While Blockbuster is a prominent example, countless lesser-known companies and entire industries faced similar fates. The internet revolutionized entire layers of intermediaries that existed before personal computers and the internet.
In my viewpoint, there seems to be a pervasive tendency to haphazardly incorporate the potential productivity gains driven by AI into the valuations of every company. This mirrors the past mistake made by Blockbuster's investors, who assumed that the mere greatness of a new technology for society and the overall economy would guarantee its benefits for their favored stocks or indices.

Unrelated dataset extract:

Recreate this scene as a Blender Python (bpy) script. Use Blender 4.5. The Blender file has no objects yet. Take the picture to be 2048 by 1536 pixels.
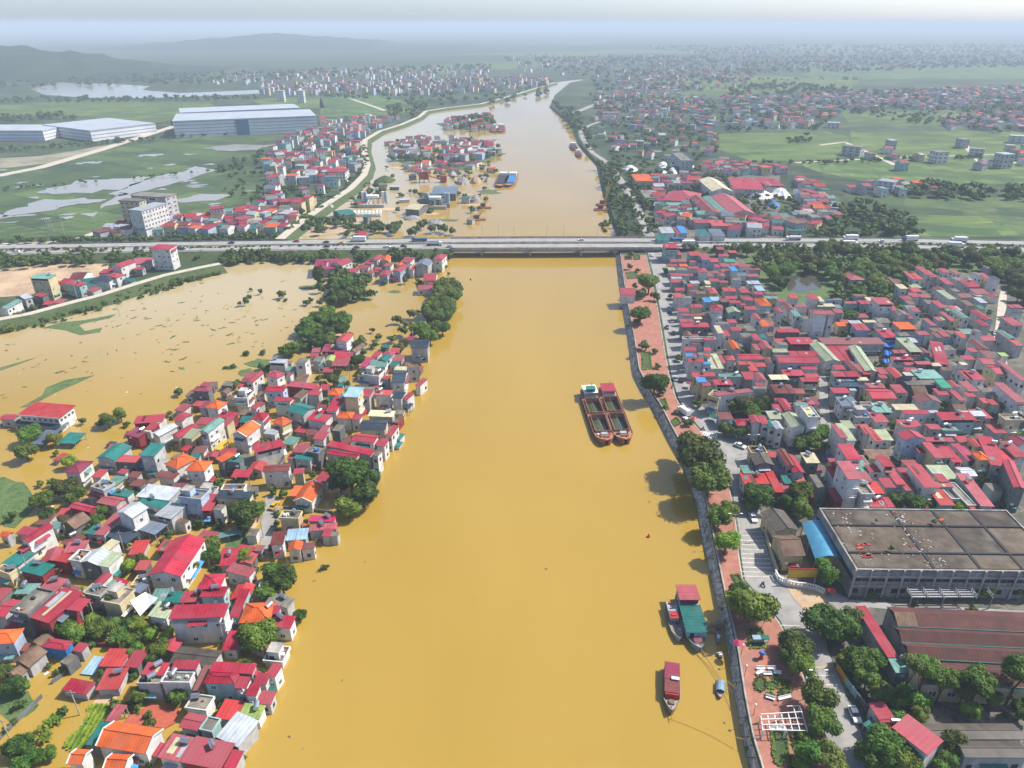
import bpy, math, random, re
import numpy as np
from mathutils import Vector, Matrix
from mathutils.geometry import tessellate_polygon
rnd = random.Random(7)
nrs = np.random.RandomState(5)
R = math.radians
S = bpy.context.scene
C = S.collection

# ------------------------------------------------------------------ camera, sky, sun, exposure
CAM_H = 140.0
F_PX = 1421.0                       # focal length for a 2048 px wide picture
PITCH = math.atan(720.0 / F_PX)     # the true horizon lies 720 px above the picture's middle
cam_d = bpy.data.cameras.new('camera')
cam_d.sensor_width = 36.0
cam_d.lens = 36.0 * F_PX / 2048.0
cam_d.clip_start = 1.0
cam_d.clip_end = 120000.0
cam = bpy.data.objects.new('camera', cam_d)
C.objects.link(cam)
cam.location = (0, 0, CAM_H)
cam.rotation_euler = (math.pi / 2 - PITCH, 0, 0)
S.camera = cam

SUN_AZ, SUN_EL = R(74), R(50)       # azimuth from +Y (view direction) towards +X (right)
W = bpy.data.worlds.new('World')
S.world = W
W.use_nodes = True
wn = W.node_tree.nodes
sky = wn.new('ShaderNodeTexSky')
sky.sky_type = 'NISHITA'
sky.sun_disc = False
sky.sun_elevation = SUN_EL
sky.sun_rotation = SUN_AZ
sky.altitude = 50
sky.air_density = 0.62
sky.dust_density = 1.35
sky.ozone_density = 2.2
wn['Background'].inputs[1].default_value = 0.15
W.node_tree.links.new(sky.outputs[0], wn['Background'].inputs[0])
sun_d = bpy.data.lights.new('sun', 'SUN')
sun_d.energy = 4.6
sun_d.angle = R(0.6)
sun_d.color = (1.0, 0.94, 0.84)
sun = bpy.data.objects.new('sun', sun_d)
C.objects.link(sun)
sun.rotation_euler = (math.pi / 2 - SUN_EL, 0, math.pi - SUN_AZ)
S.view_settings.view_transform = 'Standard'
S.view_settings.look = 'None'
S.view_settings.gamma = 1.0
S.view_settings.use_curve_mapping = False
S.view_settings.exposure = 0.62
S.render.engine = 'CYCLES'
S.cycles.use_denoising = True
S.cycles.max_bounces = 5
S.cycles.diffuse_bounces = 2
S.cycles.glossy_bounces = 2
S.cycles.transmission_bounces = 2
S.cycles.transparent_max_bounces = 6
S.cycles.volume_bounces = 0
S.cycles.caustics_reflective = False
S.cycles.caustics_refractive = False

# ------------------------------------------------------------------ from a sight line to a point of the place
_f = Vector((0, math.cos(PITCH), -math.sin(PITCH)))
_u = Vector((0, math.sin(PITCH), math.cos(PITCH)))
_r = Vector((1, 0, 0))
def at(px, py, z=0.0):
    d = _f + _r * ((px - 1024) / F_PX) + _u * ((768 - py) / F_PX)
    t = (z - CAM_H) / d.z
    return Vector((d.x * t, d.y * t, z))
def depth(p):
    return (Vector(p) - Vector((0, 0, CAM_H))).dot(_f)
def pix(p):
    q = Vector(p) - Vector((0, 0, CAM_H)); w = q.dot(_f)
    return 1024 + F_PX * q.x / w, 768 - F_PX * q.dot(_u) / w
def mpp(p):
    return depth(p) / F_PX

# ------------------------------------------------------------------ materials
MATS = {}
def new_mat(name):
    m = bpy.data.materials.new(name); m.use_nodes = True
    return m, m.node_tree.nodes, m.node_tree.links
def mat(name, col, rough=0.7, var=0.25, scale=0.6, spec=0.3, metal=0.0, rand=0.25, streak=0.0, seams=0.0, bump=0.0, stain=None, fade=None):
    """plain surface: base colour, blotchy wear in world space, a little difference from object to object"""
    if name in MATS: return MATS[name]
    m, n, l = new_mat(name)
    b = n['Principled BSDF']
    b.inputs['Roughness'].default_value = rough
    b.inputs['Specular IOR Level'].default_value = spec
    b.inputs['Metallic'].default_value = metal
    geo = n.new('ShaderNodeNewGeometry')
    oi = n.new('ShaderNodeObjectInfo')
    tex = n.new('ShaderNodeTexNoise'); tex.inputs['Scale'].default_value = scale; tex.inputs['Detail'].default_value = 5; tex.inputs['Roughness'].default_value = 0.65
    mp = n.new('ShaderNodeMapping')
    l.new(geo.outputs['Position'], mp.inputs[0]); l.new(mp.outputs[0], tex.inputs['Vector'])
    if streak: mp.inputs['Scale'].default_value = (1, 1, streak)
    ramp = n.new('ShaderNodeMapRange'); ramp.inputs['From Min'].default_value = 0.3; ramp.inputs['From Max'].default_value = 0.72
    ramp.inputs['To Min'].default_value = 1 - var; ramp.inputs['To Max'].default_value = 1 + var * 0.6
    l.new(tex.outputs['Fac'], ramp.inputs['Value'])
    r2 = n.new('ShaderNodeMapRange'); r2.inputs['To Min'].default_value = 1 - rand; r2.inputs['To Max'].default_value = 1 + rand * 0.7
    l.new(oi.outputs['Random'], r2.inputs['Value'])
    mul = n.new('ShaderNodeMath'); mul.operation = 'MULTIPLY'
    l.new(ramp.outputs[0], mul.inputs[0]); l.new(r2.outputs[0], mul.inputs[1])
    last = mul.outputs[0]
    if seams:
        uv = n.new('ShaderNodeUVMap')
        wv = n.new('ShaderNodeTexWave'); wv.inputs['Scale'].default_value = seams; wv.bands_direction = 'X'
        l.new(uv.outputs[0], wv.inputs['Vector'])
        r3 = n.new('ShaderNodeMapRange'); r3.inputs['From Min'].default_value = 0.0; r3.inputs['From Max'].default_value = 0.25
        r3.inputs['To Min'].default_value = 0.74; r3.inputs['To Max'].default_value = 1.0
        l.new(wv.outputs['Fac'], r3.inputs['Value'])
        m3 = n.new('ShaderNodeMath'); m3.operation = 'MULTIPLY'
        l.new(last, m3.inputs[0]); l.new(r3.outputs[0], m3.inputs[1]); last = m3.outputs[0]
        bp = n.new('ShaderNodeBump'); bp.inputs['Strength'].default_value = 0.25; bp.inputs['Distance'].default_value = 0.05
        l.new(wv.outputs['Fac'], bp.inputs['Height']); l.new(bp.outputs[0], b.inputs['Normal'])
    vm = n.new('ShaderNodeVectorMath'); vm.operation = 'SCALE'; vm.inputs[0].default_value = col[:3]
    l.new(last, vm.inputs['Scale'])
    out = vm.outputs[0]
    if stain:
        t2 = n.new('ShaderNodeTexNoise'); t2.inputs['Scale'].default_value = scale * 0.45; t2.inputs['Detail'].default_value = 6
        m2 = n.new('ShaderNodeMapping'); m2.inputs['Location'].default_value = (31, 17, 5)
        l.new(geo.outputs['Position'], m2.inputs[0]); l.new(m2.outputs[0], t2.inputs['Vector'])
        rr = n.new('ShaderNodeMapRange'); rr.inputs['From Min'].default_value = 0.5; rr.inputs['From Max'].default_value = 0.68; rr.inputs['To Max'].default_value = stain[3]
        l.new(t2.outputs['Fac'], rr.inputs['Value'])
        mx = n.new('ShaderNodeMix'); mx.data_type = 'RGBA'
        l.new(rr.outputs[0], mx.inputs['Factor']); l.new(out, mx.inputs['A']); mx.inputs['B'].default_value = (*stain[:3], 1)
        out = mx.outputs['Result']
    if fade:      # sun-bleached sheets: from house to house and in patches
        t4 = n.new('ShaderNodeTexNoise'); t4.inputs['Scale'].default_value = 0.11; t4.inputs['Detail'].default_value = 2
        l.new(geo.outputs['Position'], t4.inputs['Vector'])
        f4 = n.new('ShaderNodeMapRange'); f4.inputs['From Min'].default_value = .42; f4.inputs['From Max'].default_value = .68; f4.inputs['To Max'].default_value = .28
        l.new(t4.outputs['Fac'], f4.inputs['Value'])
        w4 = n.new('ShaderNodeTexWhiteNoise'); w4.noise_dimensions = '1D'; l.new(oi.outputs['Random'], w4.inputs['W'])
        f5 = n.new('ShaderNodeMapRange'); f5.inputs['From Min'].default_value = .55; f5.inputs['To Max'].default_value = .5; l.new(w4.outputs['Value'], f5.inputs['Value'])
        ad = n.new('ShaderNodeMath'); ad.operation = 'MAXIMUM'; l.new(f4.outputs[0], ad.inputs[0]); l.new(f5.outputs[0], ad.inputs[1])
        m5 = n.new('ShaderNodeMix'); m5.data_type = 'RGBA'; l.new(ad.outputs[0], m5.inputs['Factor']); l.new(out, m5.inputs['A']); m5.inputs['B'].default_value = (*fade, 1); out = m5.outputs['Result']
    l.new(out, b.inputs['Base Color'])
    if bump:
        bp = n.new('ShaderNodeBump'); bp.inputs['Strength'].default_value = bump; bp.inputs['Distance'].default_value = 0.3
        l.new(tex.outputs['Fac'], bp.inputs['Height']); l.new(bp.outputs[0], b.inputs['Normal'])
    MATS[name] = m
    return m
def mix_mat(name, c1, c2, scale, rough=0.9, lo=0.42, hi=0.58, c3=None, detail=6, stretch=None, bump=0.0, spec=0.2, plots=None):
    """ground cover: two or three colours in irregular patches"""
    if name in MATS: return MATS[name]
    m, n, l = new_mat(name); b = n['Principled BSDF']
    b.inputs['Roughness'].default_value = rough; b.inputs['Specular IOR Level'].default_value = spec
    geo = n.new('ShaderNodeNewGeometry'); mp = n.new('ShaderNodeMapping'); l.new(geo.outputs['Position'], mp.inputs[0])
    if stretch: mp.inputs['Scale'].default_value = stretch
    t = n.new('ShaderNodeTexNoise'); t.inputs['Scale'].default_value = scale; t.inputs['Detail'].default_value = detail; t.inputs['Roughness'].default_value = 0.62
    l.new(mp.outputs[0], t.inputs['Vector'])
    r = n.new('ShaderNodeMapRange'); r.inputs['From Min'].default_value = lo; r.inputs['From Max'].default_value = hi
    l.new(t.outputs['Fac'], r.inputs['Value'])
    mx = n.new('ShaderNodeMix'); mx.data_type = 'RGBA'; mx.inputs['A'].default_value = (*c1, 1); mx.inputs['B'].default_value = (*c2, 1)
    l.new(r.outputs[0], mx.inputs['Factor']); out = mx.outputs['Result']
    if c3:
        t2 = n.new('ShaderNodeTexNoise'); t2.inputs['Scale'].default_value = scale * 7; t2.inputs['Detail'].default_value = 4
        l.new(mp.outputs[0], t2.inputs['Vector'])
        r2 = n.new('ShaderNodeMapRange'); r2.inputs['From Min'].default_value = 0.5; r2.inputs['From Max'].default_value = 0.66
        l.new(t2.outputs['Fac'], r2.inputs['Value'])
        m2 = n.new('ShaderNodeMix'); m2.data_type = 'RGBA'; l.new(out, m2.inputs['A']); m2.inputs['B'].default_value = (*c3, 1)
        l.new(r2.outputs[0], m2.inputs['Factor']); out = m2.outputs['Result']
    if plots:     # plots of crop with bunds between them
        bk = n.new('ShaderNodeTexBrick'); bk.inputs['Scale'].default_value = 1.0; bk.inputs['Brick Width'].default_value = plots[0]; bk.inputs['Row Height'].default_value = plots[1]; bk.inputs['Mortar Size'].default_value = plots[2]; bk.inputs['Mortar Smooth'].default_value = .3
        bk.offset = .37; bk.inputs['Color1'].default_value = (.62, .66, .70, 1); bk.inputs['Color2'].default_value = (1.3, 1.25, 1.1, 1); bk.inputs['Mortar'].default_value = (.75, .70, .70, 1)
        mq = n.new('ShaderNodeMapping'); mq.inputs['Rotation'].default_value = (0, 0, plots[3]); l.new(geo.outputs['Position'], mq.inputs[0]); l.new(mq.outputs[0], bk.inputs['Vector'])
        mu = n.new('ShaderNodeMix'); mu.data_type = 'RGBA'; mu.blend_type = 'MULTIPLY'; mu.inputs['Factor'].default_value = 1; l.new(out, mu.inputs['A']); l.new(bk.outputs['Color'], mu.inputs['B']); out = mu.outputs['Result']
    l.new(out, b.inputs['Base Color'])
    if bump:
        bp = n.new('ShaderNodeBump'); bp.inputs['Strength'].default_value = bump; bp.inputs['Distance'].default_value = 0.5
        l.new(t.outputs['Fac'], bp.inputs['Height']); l.new(bp.outputs[0], b.inputs['Normal'])
    MATS[name] = m
    return m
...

Furthermore, it is crucial to delve into related matters that surpass the scope of this discussion. For instance, it is worth examining why there is a widespread belief that the "Magnificent Seven Stocks" will inevitably derive substantial benefits from, or even survive, the AI revolution. Additionally, one should consider the possibility that the true victors of the AI revolution have yet to emerge, transcending existing players in the market.
My advice for the future
Right now we are getting bombarded with AI hype, FOMO and 90s like irrational exuberance, my advice can be summed up as follows.
1-Exercise prudence when factoring in prospective productivity improvements into the current market leaders. This task is intricate and carries a considerable risk of filling your portfolio with overvalued stocks.
2-Maintain an open-minded approach, acknowledging the possibility that many present-day market leaders could face redundancy or obsolescence in the medium or even near future, despite the overall stability of the economy and markets.
3-Don't let AI distract you from important macroeconomic trends happening in the present hoping the irruption of AI changes it all. Same happened in the dot com era, people talked about this “new era” where even basic stuff like P/E ratios or the yield curve inversion were no longer relevant, but it was. God knows it was.